Je suis désolé, normalement je devais poster hier, mais j'ai passé toute la journée chez ma tatoueuse et du coup, en rentrant, j'étais K.O. 

Je suis quand même heureux de poster cette partie de chapitre, même si je suis un peu stresser. Ça y est, on entre dans les chapitres complètement inédits que personne n'a lu à part moi, et là, je n'ai plus aucune idée de ce que vous pouvez en penser ou de si ça peut plaire ou non. Alors j'ai hâte de voir vos réactions, de lire vos commentaires et de savoir si cette suite est à la hauteur de vos attentes. 

Alors, on est content d'en savoir un peu plus sur la rencontre de Liv et les deux lascars ? Je sais que c'est une question qui revenait souvent.
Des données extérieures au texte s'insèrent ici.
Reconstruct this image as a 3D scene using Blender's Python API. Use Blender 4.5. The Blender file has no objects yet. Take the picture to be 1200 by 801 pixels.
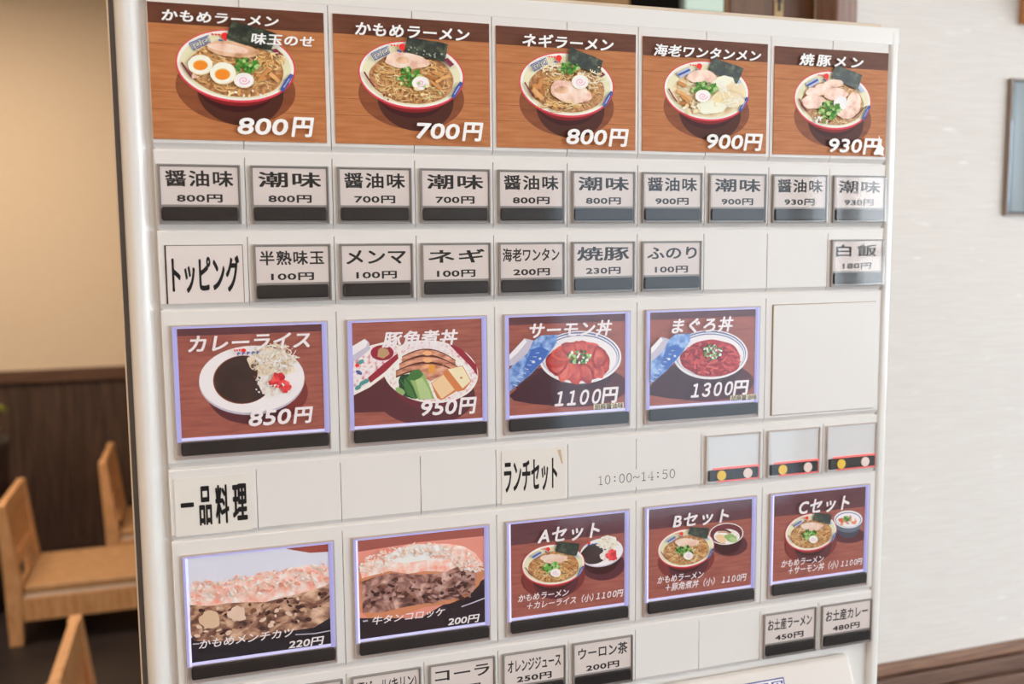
import bpy, bmesh, math, random
from mathutils import Vector, Matrix

# ------------------------------------------------------------------ camera, light, exposure
SC = bpy.context.scene
COL = SC.collection
Z0 = 1.60                      # height of the seam under the five photo cards
P = 0.048                      # pitch of the button columns
FPX = 1103.966
CAM = Vector((-0.21846, -0.54862, Z0 - 0.05209))
RX = Vector((0.94900634, -0.31514203, -0.00851224))     # camera right
RD = Vector((-0.04097391, -0.09652535, -0.9944868))     # camera down
RF = Vector((0.31258295, 0.94412306, -0.10451578))      # camera forward
cam_data = bpy.data.cameras.new('camera')
cam = bpy.data.objects.new('camera', cam_data)
COL.objects.link(cam)
cam.matrix_world = Matrix(((RX.x, -RD.x, -RF.x, CAM.x), (RX.y, -RD.y, -RF.y, CAM.y), (RX.z, -RD.z, -RF.z, CAM.z), (0, 0, 0, 1)))
cam_data.sensor_width = 36.0
cam_data.lens = FPX * 36.0 / 1200.0
cam_data.clip_start = 0.02
cam_data.dof.use_dof = True
cam_data.dof.focus_distance = 0.575
cam_data.dof.aperture_fstop = 7.5
SC.camera = cam
SC.view_settings.view_transform = 'Standard'
SC.view_settings.look = 'None'
SC.view_settings.gamma = 1.0
SC.view_settings.use_curve_mapping = False
SC.view_settings.exposure = -0.50
world = bpy.data.worlds.new('world')
SC.world = world
world.use_nodes = True
world.node_tree.nodes['Background'].inputs[0].default_value = (0.75, 0.85, 1.0, 1)
world.node_tree.nodes['Background'].inputs[1].default_value = 0.3
WINDOW_STRENGTH = 15.0         # bright daylight window
HAZE_PANE_STRENGTH = 10.0           # unseen pane added to haze the rightmost buttons
SIDE_STRENGTH = 12.0
TINT_PANE_STRENGTH = 3.4           # unseen dim pane added for the bluish reflection in the push bars

def area(name, loc, target, size, power, color, size_y=None):
    d = bpy.data.lights.new(name, 'AREA')
    d.energy = power; d.color = color; d.size = size
    if size_y: d.shape = 'RECTANGLE'; d.size_y = size_y
    o = bpy.data.objects.new(name, d); COL.objects.link(o)
    o.location = loc
    o.rotation_euler = (Vector(target) - Vector(loc)).to_track_quat('-Z', 'Y').to_euler()
    return o
area('ceiling_lamp_front', (-0.9, -1.3, 2.66), (-0.9, -1.3, 0), 1.2, 22, (1.0, 0.85, 0.72))
area('ceiling_lamp_right', (1.0, -1.5, 2.66), (1.0, -1.5, 0), 0.9, 12, (1.0, 0.94, 0.88))
area('ceiling_lamp_dining', (-1.2, 2.6, 2.66), (-1.2, 2.6, 0), 0.9, 62, (1.0, 0.77, 0.56))
area('ceiling_lamp_left', (-2.0, -0.3, 2.66), (-2.0, -0.3, 0), 0.9, 40, (1.0, 0.76, 0.54))
area('ceiling_lamp_entrance', (1.4, 1.3, 2.66), (1.4, 1.3, 0), 0.5, 14, (1.0, 0.85, 0.70))

# ------------------------------------------------------------------ helpers
def lin(c):
    c = c / 255.0
    return c / 12.92 if c <= 0.04045 else ((c + 0.055) / 1.055) ** 2.4
def rgb(r, g, b, gain=1.0):
    return (min(lin(r) * gain, 0.95), min(lin(g) * gain, 0.95), min(lin(b) * gain, 0.95), 1)
MATS = {}
def mat(name, col, rough=0.5, metal=0.0, spec=0.5, coat=0.0, emit=None, es=0.0):
    if name in MATS: return MATS[name]
    m = bpy.data.materials.new(name); m.use_nodes = True
    b = m.node_tree.nodes['Principled BSDF']
    b.inputs['Base Color'].default_value = col
    b.inputs['Roughness'].default_value = rough
    b.inputs['Metallic'].default_value = metal
    b.inputs['Specular IOR Level'].default_value = spec
    b.inputs['Coat Weight'].default_value = coat
    if emit:
        b.inputs['Emission Color'].default_value = emit
        b.inputs['Emission Strength'].default_value = es
    MATS[name] = m
    return m
def noisy(name, cols, scale=(1, 1, 1), nscale=20, detail=4, rough=0.5, bump=0.0, kind='noise', lo=0.35, hi=0.65, spec=0.5, emit=0.0, dist=0.0):
    """colour ramp over a noise or voronoi texture in object space"""
    if name in MATS: return MATS[name]
    m = bpy.data.materials.new(name); m.use_nodes = True
    nt = m.node_tree; b = nt.nodes['Principled BSDF']
    tc = nt.nodes.new('ShaderNodeTexCoord'); mp = nt.nodes.new('ShaderNodeMapping')
    mp.inputs['Scale'].default_value = scale
    nt.links.new(tc.outputs['Object'], mp.inputs['Vector'])
    if kind == 'noise':
        t = nt.nodes.new('ShaderNodeTexNoise'); t.inputs['Detail'].default_value = detail
        t.inputs['Distortion'].default_value = dist; out = t.outputs['Fac']
    else:
        t = nt.nodes.new('ShaderNodeTexVoronoi'); out = t.outputs['Distance']
    t.inputs['Scale'].default_value = nscale
    nt.links.new(mp.outputs['Vector'], t.inputs['Vector'])
    r = nt.nodes.new('ShaderNodeValToRGB')
    el = r.color_ramp.elements
    while len(el) < len(cols): el.new(0.5)
    for i, c in enumerate(cols):
        el[i].position = lo + (hi - lo) * i / max(1, len(cols) - 1); el[i].color = c
    nt.links.new(out, r.inputs['Fac']); nt.links.new(r.outputs['Color'], b.inputs['Base Color'])
    b.inputs['Roughness'].default_value = rough
    b.inputs['Specular IOR Level'].default_value = spec
    if emit:
        nt.links.new(r.outputs['Color'], b.inputs['Emission Color']); b.inputs['Emission Strength'].default_value = emit
    if bump:
        bp = nt.nodes.new('ShaderNodeBump'); bp.inputs['Strength'].default_value = bump; bp.inputs['Distance'].default_value = 0.002
        nt.links.new(out, bp.inputs['Height']); nt.links.new(bp.outputs['Normal'], b.inputs['Normal'])
    MATS[name] = m
    return m

class MB:
    """collects boxes and prisms into one mesh"""
    def __init__(s): s.bm = bmesh.new(); s.mats = []
    def _mi(s, m):
        if m not in s.mats: s.mats.append(m)
        return s.mats.index(m)
    def hexa(s, v, m, bevel=0.0, seg=2):
        """v: 8 corners, bottom ring 0-3 and top ring 4-7"""
        vs = [s.bm.verts.new(p) for p in v]
        fs = [s.bm.faces.new([vs[i] for i in f]) for f in ((0, 3, 2, 1), (4, 5, 6, 7), (0, 1, 5, 4), (1, 2, 6, 5), (2, 3, 7, 6), (3, 0, 4, 7))]
        mi = s._mi(m)
        for f in fs: f.material_index = mi
        if bevel:
            r = bmesh.ops.bevel(s.bm, geom=list({e for f in fs for e in f.edges}), offset=bevel, segments=seg, affect='EDGES', profile=0.6)
            for f in r['faces']: f.material_index = mi; f.smooth = True
        return s
    def box(s, a, b, m, bevel=0.0, seg=2):
        (x0, y0, z0), (x1, y1, z1) = a, b
        return s.hexa([(x0, y0, z0), (x1, y0, z0), (x1, y1, z0), (x0, y1, z0), (x0, y0, z1), (x1, y0, z1), (x1, y1, z1), (x0, y1, z1)], m, bevel, seg)
    def extrude_poly(s, pts, dirv, m, bevel=0.0, seg=2):
        """closed polygon of 3D points pushed along dirv"""
        d = Vector(dirv); n = len(pts)
        a = [s.bm.verts.new(p) for p in pts]; b = [s.bm.verts.new(Vector(p) + d) for p in pts]
        fs = [s.bm.faces.new(a), s.bm.faces.new(b[::-1])]
        for i in range(n): fs.append(s.bm.faces.new([a[i], b[i], b[(i + 1) % n], a[(i + 1) % n]][::-1]))
        bmesh.ops.recalc_face_normals(s.bm, faces=fs)
        mi = s._mi(m)
        for f in fs: f.material_index = mi
        if bevel:
            r = bmesh.ops.bevel(s.bm, geom=list({e for f in fs[:2] for e in f.edges}), offset=bevel, segments=seg, affect='EDGES', profile=0.6)
            for f in r['faces']: f.material_index = mi; f.smooth = True
        return s
    def bar(s, x0, z0, x1, z1, y0, y1, m, r=0.002, bev=0.0006):
        """rounded rectangle seen from the front, from depth y1 forward to y0"""
        pts = []
        for cx, cz, a in ((x1 - r * 0.5, z1 - r, 0), (x0 + r * 0.5, z1 - r, 90), (x0 + r * 0.5, z0 + r, 180), (x1 - r * 0.5, z0 + r, 270)):
            for i in range(6):
                t = math.radians(a + 18 * i); pts.append((cx + 0.5 * r * math.cos(t), y1, cz + r * math.sin(t)))
        return s.extrude_poly(pts, (0, y0 - y1, 0), m, bev, 2)
    def build(s, name, parent=None, origin=(0, 0, 0)):
        me = bpy.data.meshes.new(name)
        if any(origin): bmesh.ops.translate(s.bm, verts=s.bm.verts, vec=-Vector(origin))
        s.bm.to_mesh(me); s.bm.free()
        for m in s.mats: me.materials.append(m)
        o = bpy.data.objects.new(name, me); COL.objects.link(o)
        o.location = origin
        if parent: o.parent = parent
        return o
def tag(o, label=None, cat=None, group=None, kind=None):
    if label: o['label'] = label
    if cat: o['category'] = cat
    if group: o['group'] = group
    if kind: o['kind'] = kind
    return o
def empty(name, loc):
    o = bpy.data.objects.new(name, None); COL.objects.link(o); o.location = loc
    o.empty_display_size = 0.05
    return o
def struct(o): o['kind'] = 'structure'; return o
def at(px, py, y=0.0):
    """the point of the plane y that the photograph shows at a pixel"""
    d = RX * ((px - 600) / FPX) + RD * ((py - 400.5) / FPX) + RF
    return CAM + d * ((y - CAM.y) / d.y)

# ------------------------------------------------------------------ flat printing (paper cards)
_dg = {}
def glyphs(text, bold=0.0, space=1.0):
    """triangulated outline of a string, scaled to the unit square"""
    k = (text, bold, space)
    if k in _dg: return _dg[k]
    c = bpy.data.curves.new('lettering', 'FONT')
    c.body = text; c.offset = bold; c.space_character = space; c.resolution_u = 3
    o = bpy.data.objects.new('lettering', c); COL.objects.link(o)
    dg = bpy.context.evaluated_depsgraph_get(); dg.update()
    me = bpy.data.meshes.new_from_object(o.evaluated_get(dg))
    vs = [(v.co.x, v.co.y) for v in me.vertices]; fs = [tuple(p.vertices) for p in me.polygons]
    bpy.data.objects.remove(o); bpy.data.curves.remove(c); bpy.data.meshes.remove(me)
    x0 = min(v[0] for v in vs); x1 = max(v[0] for v in vs); y0 = min(v[1] for v in vs); y1 = max(v[1] for v in vs)
    if text in ('ー', '一'): y0, y1 = y0 - 0.4, y1 + 0.4
    _dg[k] = ([((x - x0) / (x1 - x0), (y - y0) / (y1 - y0)) for x, y in vs], fs)
    return _dg[k]

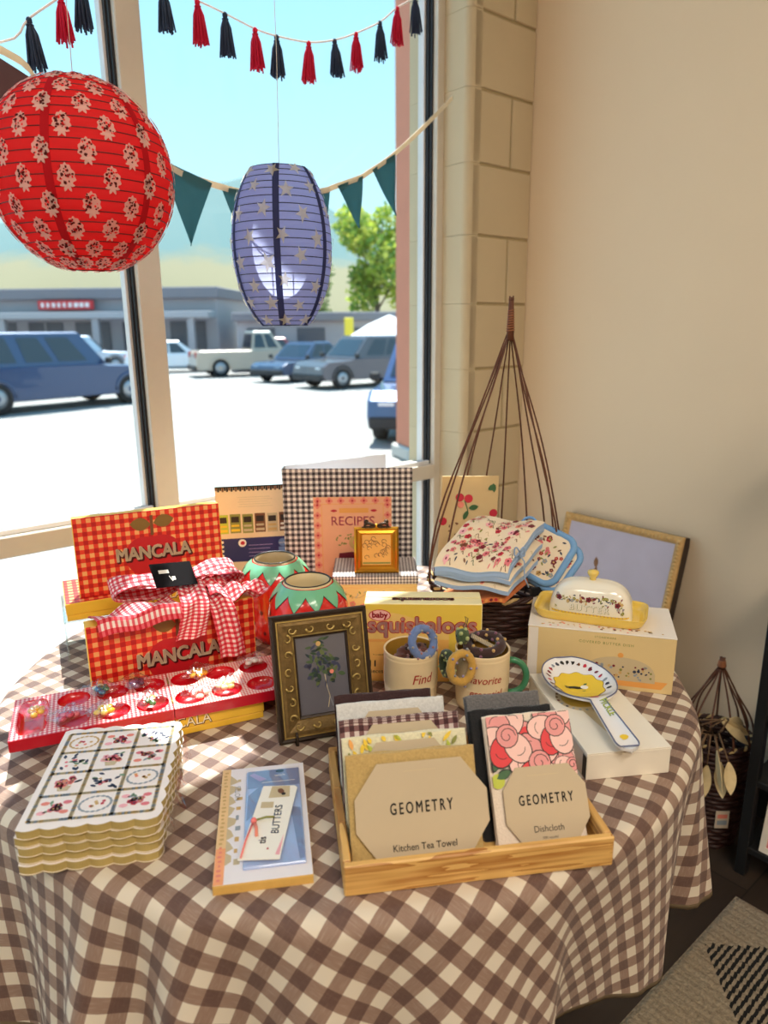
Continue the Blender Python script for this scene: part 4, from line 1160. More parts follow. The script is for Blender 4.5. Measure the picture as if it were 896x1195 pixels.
b.disc(.027, .129, .011, rdt, F, .0007, 14, 1.8); b.disc(.027, .129, .0098, pkt, F, .0009, 14, 1.85); b.text('baby', .027, .125, .015, rdt, F, .0012, bold=.04)
b.text('in a squishy', .014, .052, .005, ink['brown'], F, .0006, align='LEFT'); b.text('11', .005, .030, .017, ink['black'], F, .0006, align='LEFT', bold=.02); b.text('pieces', .005, .017, .011, ink['black'], F, .0006, align='LEFT')
G_ = top_map(th)
b.text('squishaloos', tw_ / 2, .018, .024, rdt, G_, .0004, bold=.06, sx=1.0); b.text('squishaloos', tw_ / 2, .018, .024, pkt, G_, .0007, bold=.01, sx=1.0)
b.build('carton_body', t)
b = B(); b.box((.001, td * .5, th + .0003), (tw_ - .001, td - .001, th + .0012), tp, .0003); b.build('carton_flap', t)

# ---------------------------------------------------------------- ornate frame with a botanical picture
fx, fy = -.1635, .972; frz = R_(17.5)
t = thing('ornate_frame', 'dark bronze ornate picture frame with a plant painting leaning on its easel', 'picture frame', (fx, fy, TZ + .0008), frz)
BZm = M('antique_bronze', (128, 104, 64), .36, .55, var=.45, ns=110, bump=.5, bs=300); BZd = M('dark_bronze', (52, 38, 28), .45, .35, var=.3); BZl = M('rubbed_gilt', (186, 160, 98), .35, .7, var=.2)
fw, fh = .154, .196; Xf = X_((fw / 2, 0, .002), rx=R_(-15))
b = B()
def moulding(b, w2, h, prof, X, mats):
    C0 = [(-w2, 0), (w2, 0), (w2, h), (-w2, h)]; sg = [(1, 1), (-1, 1), (-1, -1), (1, -1)]; vs = []
    for (i, o) in prof:
        for (x, z), (a, c) in zip(C0, sg): vs.append((x + a * i, -o, z + c * i))
    fs = []; ms = []
    for k in range(len(prof) - 1):
        for i in range(4): fs.append([k * 4 + i, k * 4 + (i + 1) % 4, (k + 1) * 4 + (i + 1) % 4, (k + 1) * 4 + i]); ms.append(mats[k])
    b.add(vs, fs, ms, X=X)
moulding(b, fw / 2, fh, [(0, -.010), (0, .004), (.003, .007), (.007, .006), (.008, .009), (.010, .009), (.011, .006), (.016, .0065), (.032, .003), (.034, .005), (.037, .004), (.038, -.002)], Xf, [BZd, BZd, BZd, BZm, BZl, BZm, BZm, BZm, BZl, BZd, BZd])
b.box((-fw / 2 + .001, .001, .001), (fw / 2 - .001, .010, fh - .001), BZd, .001, Xf)
b.build('frame_moulding', t)
b = B()
def scroll(cx, cz, r, sgn, a0):
    b.tube([Xf @ Vector((cx + r * (1 - g / 6.5) * cos(a0 + sgn * g), -.0062, cz + r * (1 - g / 6.5) * sin(a0 + sgn * g))) for g in [i * .5 for i in range(11)]], [.0022 * (1 - i / 14) for i in range(11)], BZl, 6)
for k in range(6):
    z = .036 + k * .0245
    for s in (-1, 1): scroll(s * (fw / 2 - .0235), z, .0075, s * (1 if k % 2 else -1), pi / 2 * (k % 4))
for k in range(4):
    x = -.045 + k * .03
    for z in (.0235, fh - .0235): scroll(x, z, .0075, 1 if k % 2 else -1, pi * (k % 2))
b.build('scroll_ornament', t)
b = B(); pbk = M('painting_ground', (100, 98, 108), .35, var=.14, ns=18, coat=.3)
b.box((-fw / 2 + .036, -.0005, .036), (fw / 2 - .036, .001, fh - .036), pbk, 0, Xf); F = Fx(Xf, front_map(-.0005)); q = random.Random(31)
b.stroke([(.004, .045), (.008, .062), (.004, .08), (.002, .105)], .0012, ink['tan'], F, .0004); b.stroke([(.012, .046), (.006, .07), (.003, .10)], .0008, ink['grey'], F, .0004)
dg = [M('paint_leaf_%d' % i, c, .5, var=.1) for i, c in enumerate([(46, 70, 48), (70, 92, 60), (38, 54, 62), (92, 104, 62), (58, 62, 92)])]
for k in range(60):
    a = q.uniform(0, 6.3); rr = sqrt(q.random()); x, z = .002 + .026 * rr * cos(a), .108 + .020 * rr * sin(a) - .12 * abs(.026 * rr * cos(a))
    b.leaf(x, z, q.uniform(.008, .014), q.uniform(0, 6.3), q.uniform(.002, .0035), q.choice(dg), F, .0004 + .0001 * (k % 3))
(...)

D'ailleurs vous pensez quoi de cette rencontre vu que certain.e.s d'entre vous pensent que Liv est une espèce d'espionne ? 

Vous croyez que Gale a raison à propos des sentiments de Wayne pour Liv et du fait qu'il ne risque pas de se remettre avec West ? 

À la fin, qu'est-ce qui se passe d'après vous ? Qui rentre dans le bar pour mettre Gale dans un tel état ? 

Et voilà, c'est tout pour moi. Normalement, samedi je serai là sans faute, donc je vous dis à samedi, les potes. J'espère que cette partie inédite vous a plu et qu'elle vous a quand même donner envie de continuer cette histoire, qui, je le sais, attend une suite depuis des lustres. 

Je vous envoie plein de bonnes ondes et plein de courage.